▶ YOUR INSTRUCTIONS: Reproduce the full listing below unchanged, apart from the pictures.

▶ DATASET RECORDS:
───
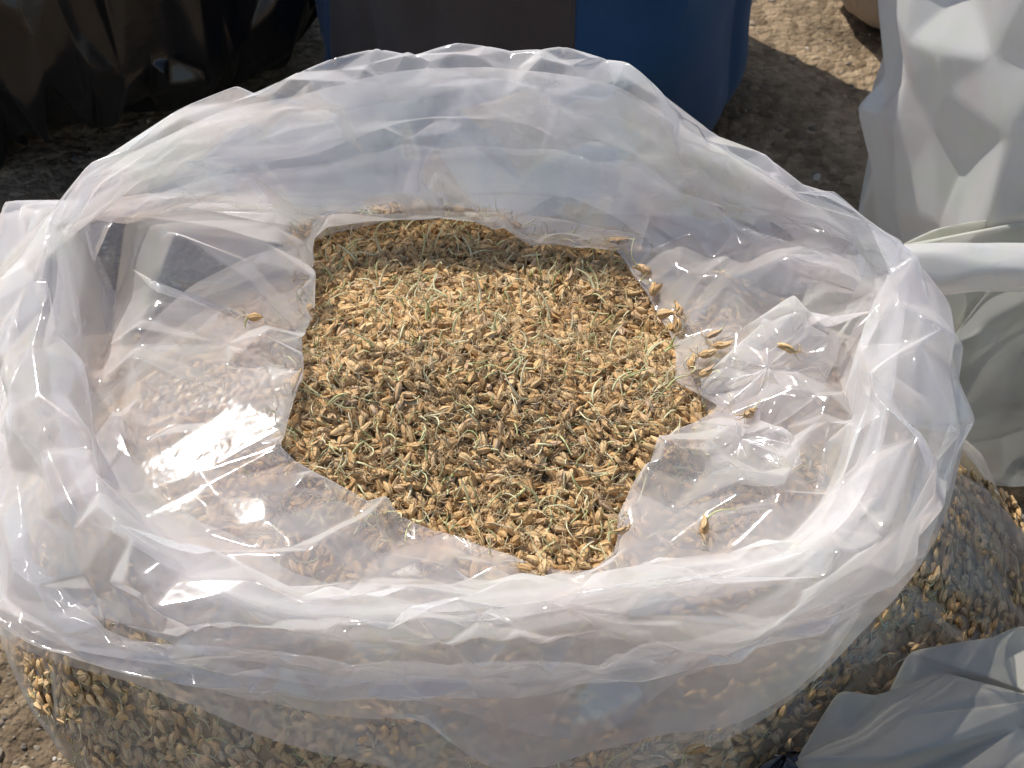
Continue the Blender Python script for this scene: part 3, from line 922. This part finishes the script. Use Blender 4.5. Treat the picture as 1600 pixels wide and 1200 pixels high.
HOLE = CUFF[:, VH, :2]
def inside_hole(x, y, grow=1.0):
    d = np.stack([x - CEN[0], y - CEN[1]], -1)
    a = np.arctan2(d[:, 1], d[:, 0]); r = np.linalg.norm(d, axis=1)
    h = HOLE - CEN[:2]; ha = np.arctan2(h[:, 1], h[:, 0]); o = np.argsort(ha)
    return r < np.interp(a, ha[o], np.linalg.norm(h, axis=1)[o], period=2 * np.pi) * grow + (grow - 1) * 0.04

def jitter_grid(x0, x1, y0, y1, step, rng):
    X, Y = np.meshgrid(np.arange(x0, x1, step), np.arange(y0, y1, step * 0.87), indexing='ij')
    X = X + (np.arange(X.shape[1]) % 2)[None, :] * step / 2
    X = X + rng.normal(0, step * 0.28, X.shape); Y = Y + rng.normal(0, step * 0.28, Y.shape)
    return X.ravel(), Y.ravel()

def build_grain():
    rng = np.random.default_rng(77)
    # core that fills the bag below the visible kernels
    nu, nv = 120, 30
    th = -np.pi + np.arange(nu) * 2 * np.pi / nu
    rows = []
    for q in np.linspace(0.02, 1, 16):
        x, y = 0.150 * q * np.cos(th), 0.108 * q * np.sin(th)
        rows.append(np.stack([x, y, heap_z(x, y) - 0.006 - 0.010 * q ** 6], -1))
    for z in np.linspace(-0.04, -0.266, 14):
        rows.append(body_pt(th, np.full(nu, z), -0.004))
    P = np.stack(rows, 1)
    heap = empty('barley_heap', (0, 0, 0))
    props(heap, 'mass of sprouted tan barley filling the clear plastic bag', 'barley', kind='stuff')
    me = np_mesh('packed_grain', P.reshape(-1, 3), grid_faces(nu, P.shape[1], True))
    o = link('packed_grain', me, M_HUSK, heap); o['kind'] = 'stuff'
    # open mouth: three layers of detailed kernels
    PX, RX, top = [], [], []
    for lay, (step, dz, tilt) in enumerate(((0.0040, 0.0, 0.42), (0.0038, -0.0027, 0.3), (0.0040, -0.0054, 0.3))):
        x, y = jitter_grid(-0.12, 0.13, -0.12, 0.16, step, rng)
        m = inside_hole(x, y, 1.10); x, y = x[m], y[m]
        z = heap_z(x, y) + dz + rng.normal(0, 0.0008, len(x)) + 0.0004
        PX.append(np.stack([x, y, z], -1)); RX.append(rotations(len(x), rng, heap_normals(x, y), tilt)); top.append(np.full(len(x), lay))
    k = 26                                             # some kernels have rolled onto the edge of the film
    hi = rng.integers(len(HOLE), size=k); q = 1.0 + np.abs(rng.normal(0, 0.035, k))
    ex = CEN[0] + (HOLE[hi, 0] - CEN[0]) * q; ey = CEN[1] + (HOLE[hi, 1] - CEN[1]) * q
    PX.append(np.stack([ex, ey, heap_z(ex, ey) + 0.0075], -1)); RX.append(rotations(k, rng, heap_normals(ex, ey), 0.15)); top.append(np.full(k, 1))
    pos = np.concatenate(PX); rot = np.concatenate(RX); top = np.concatenate(top)
    scl = rng.uniform(0.82, 1.12, len(pos))
    # the 300 that show largest: top layer, near the camera, clear of the plastic
    vis = (top == 0) & inside_hole(pos[:, 0], pos[:, 1], 0.93)
    dist = np.linalg.norm(pos - CAM, axis=1) + rng.normal(0, 0.02, len(pos)) - pos[:, 2] * 1.5
    dist[~vis] = 9
    single = np.argsort(dist)[:300]
    rest = np.ones(len(pos), bool); rest[single] = False
    up = rest & (top < 2)
    o = scatter_mesh('loose_kernels', FINE, pos[up], rot[up], scl[up], rng, heap, strands=(0.8, 0.75)); o['kind'] = 'stuff'
    low = rest & (top == 2)
    o = scatter_mesh('deeper_kernels', ROUGH, pos[low], rot[low], scl[low], rng, heap, strands=(0.3, 0.2)); o['kind'] = 'stuff'
    # below the film round the mouth, and against the wall of the bag: simpler kernels
    x, y = jitter_grid(-0.17, 0.17, -0.13, 0.13, 0.0042, rng)
    m = ~inside_hole(x, y, 1.08) & ((x / 0.158) ** 2 + (y / 0.115) ** 2 < 1); x, y = x[m], y[m]
    z = heap_z(x, y) - 0.0022 + rng.normal(0, 0.0007, len(x)) - 0.010 * np.clip(np.sqrt((x / 0.150) ** 2 + (y / 0.108) ** 2), 0, 1) ** 6
    p1 = np.stack([x, y, z], -1); r1 = rotations(len(x), rng, heap_normals(x, y), 0.3)
    nt, nz = 410, 62
    T, Z = np.meshgrid(np.linspace(-np.pi, np.pi, nt, endpoint=False), np.linspace(-0.02, -0.262, nz), indexing='ij')
    T = (T + rng.normal(0, 0.009, T.shape)).ravel(); Z = (Z + rng.normal(0, 0.0025, Z.shape)).ravel()
    front = (np.sin(T) < 0.05) & (Z > -0.215); T, Z = T[front], Z[front]
    p2 = body_pt(T, Z, 0.0); n2 = np.stack([np.cos(T), np.sin(T) * 1.3, np.full_like(T, 0.4)], -1); n2 /= np.linalg.norm(n2, axis=1, keepdims=True)
    p2 = p2 - n2 * rng.uniform(0, 0.0035, (len(p2), 1))
    r2 = wall_rot(len(p2), rng, n2)
    pp = np.concatenate([p1, p2]); rr = np.concatenate([r1, r2])
    o = scatter_mesh('packed_kernels', ROUGH, pp, rr, rng.uniform(0.78, 1.0, len(pp)), rng, heap, strands=(0.7, 0.3), flat=0.15); o['kind'] = 'stuff'
    return pos[single], rot[single], scl[single]

def wall_rot(n, rng, nn):
    t = rng.normal(size=(n, 3)); x = t - nn * (t * nn).sum(1, keepdims=True); x /= np.linalg.norm(x, axis=1, keepdims=True)
    return np.stack([x, np.cross(nn, x), nn], -1)

KM = []
for k, (h, s, r) in enumerate(FINE):
    KM.append((np_mesh('husk', *h), np_mesh('shoot', *s) if s else None, np_mesh('root_tuft', *r)))
def place_kernel(k, p, R, s, label, group=None):
    e = empty('barley_grain', p)
    M = Matrix([list(R[0]), list(R[1]), list(R[2])]).to_4x4() @ Matrix.Scale(float(s), 4)
    e.matrix_world = Matrix.Translation(p) @ M
    props(e, label, 'grain', group)
    for nm, me, mt in (('husk', KM[k][0], M_HUSK), ('shoot', KM[k][1], M_SHOOT), ('root_tuft', KM[k][2], M_ROOT)):
        if me is not None: link(nm, me, mt, e)
    return e
sp, sr, ss = build_grain()
for i in range(len(sp)):
    place_kernel(int(RNG.integers(len(KM))), sp[i], sr[i], ss[i], 'sprouted tan barley grain lying on the open heap in the bag', 'barley grains on top of the open heap')

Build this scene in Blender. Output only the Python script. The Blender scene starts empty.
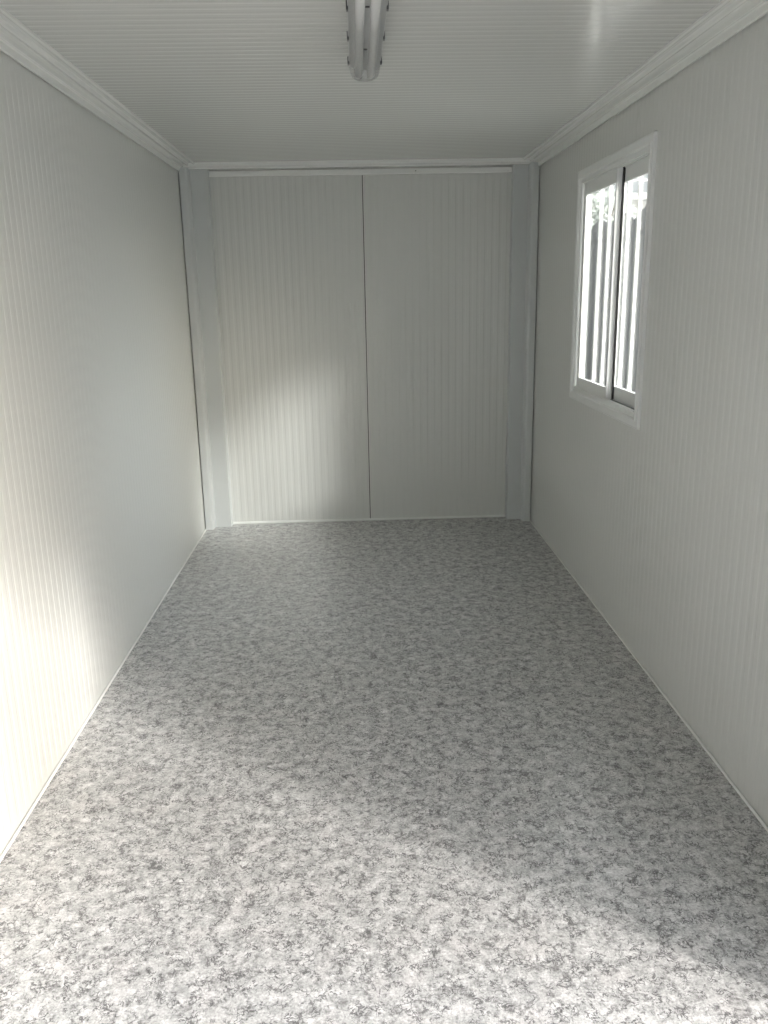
───
▶ RESPONSE TO THE EXERCISE:
Continue the Blender Python script for this scene: part 3, from line 922. This part finishes the script. Use Blender 4.5. Treat the picture as 1600 pixels wide and 1200 pixels high.
HOLE = CUFF[:, VH, :2]
def inside_hole(x, y, grow=1.0):
    d = np.stack([x - CEN[0], y - CEN[1]], -1)
    a = np.arctan2(d[:, 1], d[:, 0]); r = np.linalg.norm(d, axis=1)
    h = HOLE - CEN[:2]; ha = np.arctan2(h[:, 1], h[:, 0]); o = np.argsort(ha)
    return r < np.interp(a, ha[o], np.linalg.norm(h, axis=1)[o], period=2 * np.pi) * grow + (grow - 1) * 0.04

def jitter_grid(x0, x1, y0, y1, step, rng):
    X, Y = np.meshgrid(np.arange(x0, x1, step), np.arange(y0, y1, step * 0.87), indexing='ij')
    X = X + (np.arange(X.shape[1]) % 2)[None, :] * step / 2
    X = X + rng.normal(0, step * 0.28, X.shape); Y = Y + rng.normal(0, step * 0.28, Y.shape)
    return X.ravel(), Y.ravel()

def build_grain():
    rng = np.random.default_rng(77)
    # core that fills the bag below the visible kernels
    nu, nv = 120, 30
    th = -np.pi + np.arange(nu) * 2 * np.pi / nu
    rows = []
    for q in np.linspace(0.02, 1, 16):
        x, y = 0.150 * q * np.cos(th), 0.108 * q * np.sin(th)
        rows.append(np.stack([x, y, heap_z(x, y) - 0.006 - 0.010 * q ** 6], -1))
    for z in np.linspace(-0.04, -0.266, 14):
        rows.append(body_pt(th, np.full(nu, z), -0.004))
    P = np.stack(rows, 1)
    heap = empty('barley_heap', (0, 0, 0))
    props(heap, 'mass of sprouted tan barley filling the clear plastic bag', 'barley', kind='stuff')
    me = np_mesh('packed_grain', P.reshape(-1, 3), grid_faces(nu, P.shape[1], True))
    o = link('packed_grain', me, M_HUSK, heap); o['kind'] = 'stuff'
    # open mouth: three layers of detailed kernels
    PX, RX, top = [], [], []
    for lay, (step, dz, tilt) in enumerate(((0.0040, 0.0, 0.42), (0.0038, -0.0027, 0.3), (0.0040, -0.0054, 0.3))):
        x, y = jitter_grid(-0.12, 0.13, -0.12, 0.16, step, rng)
        m = inside_hole(x, y, 1.10); x, y = x[m], y[m]
        z = heap_z(x, y) + dz + rng.normal(0, 0.0008, len(x)) + 0.0004
        PX.append(np.stack([x, y, z], -1)); RX.append(rotations(len(x), rng, heap_normals(x, y), tilt)); top.append(np.full(len(x), lay))
    k = 26                                             # some kernels have rolled onto the edge of the film
    hi = rng.integers(len(HOLE), size=k); q = 1.0 + np.abs(rng.normal(0, 0.035, k))
    ex = CEN[0] + (HOLE[hi, 0] - CEN[0]) * q; ey = CEN[1] + (HOLE[hi, 1] - CEN[1]) * q
    PX.append(np.stack([ex, ey, heap_z(ex, ey) + 0.0075], -1)); RX.append(rotations(k, rng, heap_normals(ex, ey), 0.15)); top.append(np.full(k, 1))
    pos = np.concatenate(PX); rot = np.concatenate(RX); top = np.concatenate(top)
    scl = rng.uniform(0.82, 1.12, len(pos))
    # the 300 that show largest: top layer, near the camera, clear of the plastic
    vis = (top == 0) & inside_hole(pos[:, 0], pos[:, 1], 0.93)
    dist = np.linalg.norm(pos - CAM, axis=1) + rng.normal(0, 0.02, len(pos)) - pos[:, 2] * 1.5
    dist[~vis] = 9
    single = np.argsort(dist)[:300]
    rest = np.ones(len(pos), bool); rest[single] = False
    up = rest & (top < 2)
    o = scatter_mesh('loose_kernels', FINE, pos[up], rot[up], scl[up], rng, heap, strands=(0.8, 0.75)); o['kind'] = 'stuff'
    low = rest & (top == 2)
    o = scatter_mesh('deeper_kernels', ROUGH, pos[low], rot[low], scl[low], rng, heap, strands=(0.3, 0.2)); o['kind'] = 'stuff'
    # below the film round the mouth, and against the wall of the bag: simpler kernels
    x, y = jitter_grid(-0.17, 0.17, -0.13, 0.13, 0.0042, rng)
    m = ~inside_hole(x, y, 1.08) & ((x / 0.158) ** 2 + (y / 0.115) ** 2 < 1); x, y = x[m], y[m]
    z = heap_z(x, y) - 0.0022 + rng.normal(0, 0.0007, len(x)) - 0.010 * np.clip(np.sqrt((x / 0.150) ** 2 + (y / 0.108) ** 2), 0, 1) ** 6
    p1 = np.stack([x, y, z], -1); r1 = rotations(len(x), rng, heap_normals(x, y), 0.3)
    nt, nz = 410, 62
    T, Z = np.meshgrid(np.linspace(-np.pi, np.pi, nt, endpoint=False), np.linspace(-0.02, -0.262, nz), indexing='ij')
    T = (T + rng.normal(0, 0.009, T.shape)).ravel(); Z = (Z + rng.normal(0, 0.0025, Z.shape)).ravel()
    front = (np.sin(T) < 0.05) & (Z > -0.215); T, Z = T[front], Z[front]
    p2 = body_pt(T, Z, 0.0); n2 = np.stack([np.cos(T), np.sin(T) * 1.3, np.full_like(T, 0.4)], -1); n2 /= np.linalg.norm(n2, axis=1, keepdims=True)
    p2 = p2 - n2 * rng.uniform(0, 0.0035, (len(p2), 1))
    r2 = wall_rot(len(p2), rng, n2)
    pp = np.concatenate([p1, p2]); rr = np.concatenate([r1, r2])
    o = scatter_mesh('packed_kernels', ROUGH, pp, rr, rng.uniform(0.78, 1.0, len(pp)), rng, heap, strands=(0.7, 0.3), flat=0.15); o['kind'] = 'stuff'
    return pos[single], rot[single], scl[single]

def wall_rot(n, rng, nn):
    t = rng.normal(size=(n, 3)); x = t - nn * (t * nn).sum(1, keepdims=True); x /= np.linalg.norm(x, axis=1, keepdims=True)
    return np.stack([x, np.cross(nn, x), nn], -1)

KM = []
for k, (h, s, r) in enumerate(FINE):
    KM.append((np_mesh('husk', *h), np_mesh('shoot', *s) if s else None, np_mesh('root_tuft', *r)))
def place_kernel(k, p, R, s, label, group=None):
    e = empty('barley_grain', p)
    M = Matrix([list(R[0]), list(R[1]), list(R[2])]).to_4x4() @ Matrix.Scale(float(s), 4)
    e.matrix_world = Matrix.Translation(p) @ M
    props(e, label, 'grain', group)
    for nm, me, mt in (('husk', KM[k][0], M_HUSK), ('shoot', KM[k][1], M_SHOOT), ('root_tuft', KM[k][2], M_ROOT)):
        if me is not None: link(nm, me, mt, e)
    return e
sp, sr, ss = build_grain()
for i in range(len(sp)):
    place_kernel(int(RNG.integers(len(KM))), sp[i], sr[i], ss[i], 'sprouted tan barley grain lying on the open heap in the bag', 'barley grains on top of the open heap')

Build this scene in Blender. Output only the Python script. The Blender scene starts empty.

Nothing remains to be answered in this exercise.